Idea Myopia

When an aspiring entrepreneur asks me whether I have a few minutes to talk about their idea, I always say ‘yes’. I like to know what kind of problems people are working on and how we (as a community) can help.

What follows is kind of interesting. Sometimes, the explanation is crisp and coherent. They are working on product or service in a niche emerging market. They have done some initial customer validation. They talk about the problem space and what other solutions exist. They even have a prototype and got some initial feedback. They are thinking through some of the next steps. They want to know what I think.

I ask a few general questions (mostly about their assumptions) just to make sure that I really understand what they are doing. I either know this space or I don’t. I make some suggestions on how they can validate their assumptions. The dialog lasts about 10 minutes. If I like the idea and get a good feel about the entrepreneur or the team, I ask them to send me an email, so that I can help or connect them with someone who can.

Some times just when I am about to leave, they ask me whether I have one more minute.  And  I hear the dreaded words “I have this other idea”.  All my earlier interest evaporates at that point.

To steal a phrase from my friend J.K. Iyer, too many of us suffer from “idea myopia”. I think there is a cure for “idea myopia” or its cousin “product myopia”. We think too much about ourselves, our ideas, our products.
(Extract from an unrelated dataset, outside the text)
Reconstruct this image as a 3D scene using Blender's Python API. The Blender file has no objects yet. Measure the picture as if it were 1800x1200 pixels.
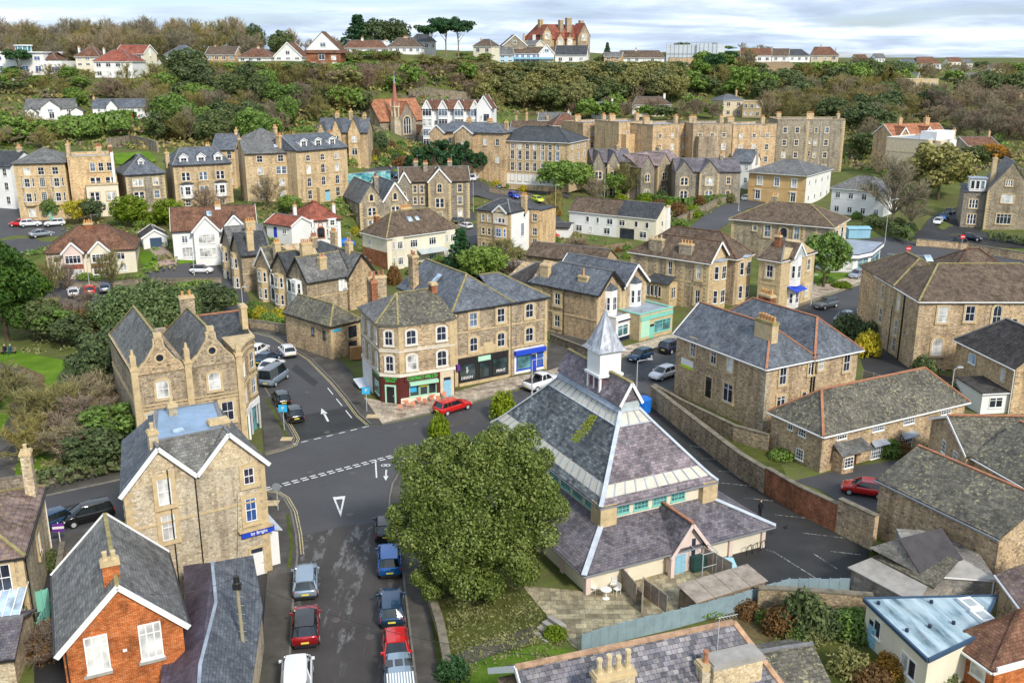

I am not discouraging creative thinking. I am just saying that it pays to do some early research and validation. Here are a few steps you can take that will help immensely.

  1. Write down all your ideas and pick one or two.
  2. Do some research (to get a sense of the marketplace) and select one idea to explore further.
  3. Write down a list of assumptions you are making about the customers, marketplace.
  4. Have a few conversations with potential customers and validate your assumptions. Some times you need a mockup or prototype to explain your idea. Some times you can just paint a few scenarios relevant to your customer. Anything that increases the customer’s understanding will help. 
  5. Based on several such conversations, go back and refine your assumption and the idea itself, if needed.

At the end of this process you will either discard the idea or refine it. Both are good and will save you a lot of time and expense when you move to the next stage.